— START Data extract —

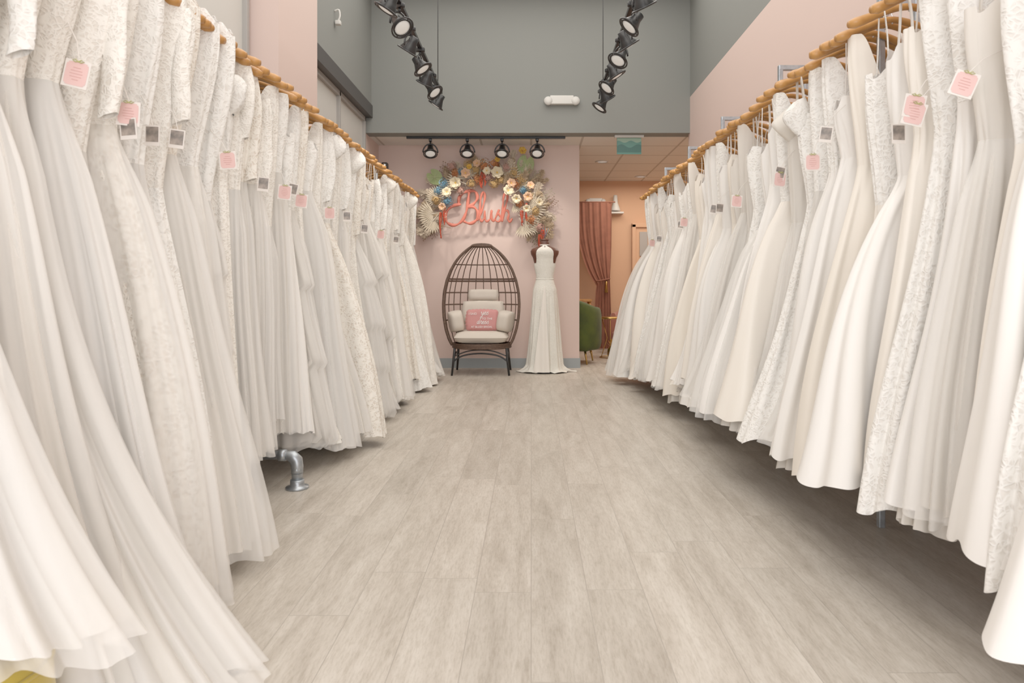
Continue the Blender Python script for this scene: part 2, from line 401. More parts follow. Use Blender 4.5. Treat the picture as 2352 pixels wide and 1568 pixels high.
# ------------------------------------------------------------------ dresses
def sstep(x,a,b):
    t=np.clip((x-a)/(b-a),0,1); return t*t*(3-2*t)
def grid_obj(name,P,m,parent,closed=True,cap=False):
    nr,nc,_=P.shape
    idx=np.arange(nr*nc).reshape(nr,nc)
    if closed: nxt=np.roll(idx,-1,axis=1); A=idx[:-1];B=nxt[:-1];C=nxt[1:];D=idx[1:]
    else: A=idx[:-1,:-1];B=idx[:-1,1:];C=idx[1:,1:];D=idx[1:,:-1]
    fc=np.stack([A,B,C,D],-1).reshape(-1,4)
    me=bpy.data.meshes.new(name)
    me.vertices.add(nr*nc); me.vertices.foreach_set('co',P.reshape(-1).astype(np.float32))
    nf=len(fc); me.loops.add(nf*4); me.loops.foreach_set('vertex_index',fc.reshape(-1).astype(np.int32))
    me.polygons.add(nf); me.polygons.foreach_set('loop_start',np.arange(0,nf*4,4,dtype=np.int32))
    me.materials.append(m); me.update(calc_edges=True); me.validate()
    me.polygons.foreach_set('use_smooth',[True]*len(me.polygons))
    return obj(name,me,parent)

def dress(side,y,p,rs):
    e=obj('wedding_dress',None,None,(side*RX,y,0),(0,0,rs.uniform(-0.04,0.04)),p['label'],'wedding dress','bridal gowns on the rack')
    near=y<3.6
    nth=240 if near else 144
    nb=22; ns=64 if near else 42
    th=np.linspace(0,2*PI,nth,endpoint=False)
    c=np.cos(th); s=np.sin(th)
    zw=p['zw']; zh=p['zh']; sg=-side
    ph=rs.uniform(0,2*PI,10)
    KS=np.arange(p['kmin'],p['kmax'])
    def newfold(KS=KS):
        am=rs.uniform(0.1,1.0,len(KS))**1.5*KS**-0.5; am/=np.sqrt((am**2).sum()/2)
        return KS,am,rs.uniform(0,2*PI,len(KS)),rs.uniform(-1,1,len(KS))*1.9
    FD=[newfold()]
    BK=newfold(np.arange(3,16))
    def fold(S,fd=None):
        ks,am,pp,dd=fd or FD[-1]
        w=am*(1-0.35*(1-S)*(ks>16))
        v=(w[:,None]*np.sin(ks[:,None]*th[None,:]+pp[:,None]+dd[:,None]*S)).sum(0)
        return np.tanh(0.9*v)*1.05-0.12*np.abs(v)
    def ring(Z,S,extra=0.0,amp=1.0,hemA=None):
        Sc=min(max(S,0.0),1.0)
        aw=p['aw']
        top=min(max(-S,0.0),1.0)
        if p['shape']=='mermaid': flare=0.30*Sc+0.70*Sc**4
        elif p['shape']=='ball': flare=Sc**0.62*(1-math.exp(-Sc*11))
        else: flare=Sc**p['pow']*(1-0.6*math.exp(-Sc*10))
        Ah=p['Ah'] if hemA is None else hemA
        sil=1+0.06*math.sin(ph[7]+3.5*Sc)*Sc*(1-Sc)*4
        Ao=(aw+(Ah-aw)*flare)*sil + sstep(top,-0.15,0.9)*(p['ab']-aw)
        Ai=aw+(p['Ai']-aw)*flare + sstep(top,-0.15,0.9)*(p['ab']-aw)
        if p.get('tiers'):
            fr=(Sc*p['tiers'])%1.0
            add=0.036*fr**1.5 if 0.02<Sc<0.999 else 0
            Ao=Ao+add*(1+0.5*np.sin(3*th+ph[5])); Ai=Ai+add*0.3
        A=np.where(c>0,Ao,Ai)
        u=A*np.sign(c)*np.abs(c)**0.85
        bin_=0.045+0.02*Sc+0.012*top
        spill=p['spill']*sstep(u/max(Ah,1e-3),0.35,0.85)*Sc**1.3
        b=bin_+spill
        v=b*np.sign(s)*np.abs(s)**0.9
        nx=c*b; ny=s*A; nl=np.sqrt(nx*nx+ny*ny)+1e-6; nx=nx/nl; ny=ny/nl
        if S<0: dsp=0.0055*fold(top*2.5,BK)*(1-0.5*top)+extra
        else:
            w0=max(0,1-Sc*9)
            a=(0.004+p['fold']*(0.40*math.sqrt(Sc)+0.60*Sc))*amp
            dsp=a*fold(Sc)*(1-w0)+0.0055*fold(0.0,BK)*w0+extra*min(1,Sc*6)+0.008*p.get('ruf',0)*Sc**6*np.sin(33*th+ph[4])
        u2=u+nx*dsp; v2=v+ny*dsp*0.8
        u2=u2+Sc*0.02*math.sin(ph[3]+2.2*Sc)
        v2=v2+p['sway']*Sc**1.4
        return u2,v2,Z
    def build(S_rows,zfun,extra=0,amp=1.0,hemA=None):
        P=np.zeros((len(S_rows),nth,3))
        for i,S in enumerate(S_rows):
            Z=zfun(S)
            u,v,z=ring(Z,S,extra,amp,hemA)
            P[i,:,0]=u*sg; P[i,:,1]=v; P[i,:,2]=z
        if p.get('train'):
            S=np.clip(np.array(S_rows),0,1)[:,None]
            w=sstep(c,0.2,1.0)[None,:]
            P[:,:,0]+=sg*p['train']*w*S**3.2
        P[:,:,2]=np.where(P[:,:,2]<0.012,0.012+0.01*np.abs(np.sin(9*P[:,:,0])),P[:,:,2])
        return P
    ztb=p['zt']
    cc=np.abs(c)
    if p['neck']=='strapless': ztop=ztb+0.022*np.cos(6*th)*(cc<0.9)-0.01
    elif p['neck']=='straps': ztop=ztb-0.03*(1-sstep(cc,0.2,0.8))-0.05*sstep(cc,0.85,1.0)
    else: ztop=ztb-p.get('vdrop',0.12)*(1-sstep(cc,0.15,0.8))-p.get('tipdrop',0.0)*sstep(cc,0.8,1.0)
    def zb(S):
        t=1+S
        return ztop+(zw-ztop)*t+p['vw']*(t**4)*c*0
    Pb=build(list(np.linspace(-1,-1e-6,nb)),zb)
    grid_obj('bodice',Pb,p['mb'],e)
    hz=0.018*np.sin(p['kz']*th+ph[6])+0.008*np.sin(9*th+ph[0])
    def zs(S,zh_=zh):
        return zw+(zh_-zw)*S+hz*S**3
    rows=list(np.linspace(0,1,ns)**1.15)
    Ps=build(rows,lambda S:zs(S),0.0015)
    grid_obj('skirt',Ps,p['ms'],e)
    if p.get('net'):
        FD.append(newfold(np.arange(5,28)))
        Pn=build(rows,lambda S:zs(S,zh+p['net_dz']),0.024,1.3,p['Ah']+0.02)
        grid_obj('tulle_overlay',Pn,F['net'],e)
    if p.get('petti'):
        FD.append(newfold(np.arange(5,28)))
        Pp=build(list(np.linspace(0.72,1,12)),lambda S:zs(S,zh-0.055),-0.02,1.3,p['Ah']-0.02)
        grid_obj('petticoat',Pp,F['tulle'],e)
    if p['neck'] in('straps','strapless'):
        su=p['ab']*0.62
        for q in (1,-1):
            hu=q*0.105; top=RZ-0.066
            zt=ztb-0.02
            pts=[(q*su,-0.046,zt),(q*su*0.98,-0.036,(zt+top)/2),(hu,-0.020,top-0.02),(hu,0,top+0.006),(hu,0.020,top-0.02),(q*su*0.98,0.036,(zt+top)/2),(q*su,0.046,zt)]
            part('strap',tube_mb(catmull(pts,3),p.get('strapw',0.007),6,flat=0.18),p['mb'],e)
    if p.get('sleeve'):
        for q in ((1,-1)):
            n1,n2=18,24; L=p['sleeve']; P=np.zeros((n2,n1,3)); a=np.linspace(0,2*PI,n1,endpoint=False)
            for i in range(n2):
                t=i/(n2-1)
                if p['sleevetype']=='puff': r=0.012+0.05*math.sin(PI*min(1,t*0.9+0.08)); rv=0.8*r
                else: r=0.012+0.026*math.sin(PI*min(0.5,0.15+t))-0.010*t; rv=0.6*r
                cu=(p['ab']*0.90+0.012+0.02*t-0.03*t*t)*q; z=p['zsl']-L*t
                rr=r*(1+0.16*np.sin(3*a+ph[1]+5*t)+0.1*np.sin(5*a-4*t))
                P[i,:,0]=cu+rr*np.cos(a)+0.006*math.sin(7*t+ph[2]); P[i,:,1]=rv*np.sin(a)+0.012*math.sin(4*t+ph[0]); P[i,:,2]=z+0.01*np.cos(a)
            grid_obj('sleeve',P,p['mb'],e)
    return e,Pb,Ps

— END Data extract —

What the task asks | Extract the lines exactly, please: the first line of the listing, the line with "return obj(name,me,parent)", and every line between them, but no pictures.

Output for this exercise |
Continue the Blender Python script for this scene: part 2, from line 401. More parts follow. Use Blender 4.5. Treat the picture as 2352 pixels wide and 1568 pixels high.
# ------------------------------------------------------------------ dresses
def sstep(x,a,b):
    t=np.clip((x-a)/(b-a),0,1); return t*t*(3-2*t)
def grid_obj(name,P,m,parent,closed=True,cap=False):
    nr,nc,_=P.shape
    idx=np.arange(nr*nc).reshape(nr,nc)
    if closed: nxt=np.roll(idx,-1,axis=1); A=idx[:-1];B=nxt[:-1];C=nxt[1:];D=idx[1:]
    else: A=idx[:-1,:-1];B=idx[:-1,1:];C=idx[1:,1:];D=idx[1:,:-1]
    fc=np.stack([A,B,C,D],-1).reshape(-1,4)
    me=bpy.data.meshes.new(name)
    me.vertices.add(nr*nc); me.vertices.foreach_set('co',P.reshape(-1).astype(np.float32))
    nf=len(fc); me.loops.add(nf*4); me.loops.foreach_set('vertex_index',fc.reshape(-1).astype(np.int32))
    me.polygons.add(nf); me.polygons.foreach_set('loop_start',np.arange(0,nf*4,4,dtype=np.int32))
    me.materials.append(m); me.update(calc_edges=True); me.validate()
    me.polygons.foreach_set('use_smooth',[True]*len(me.polygons))
    return obj(name,me,parent)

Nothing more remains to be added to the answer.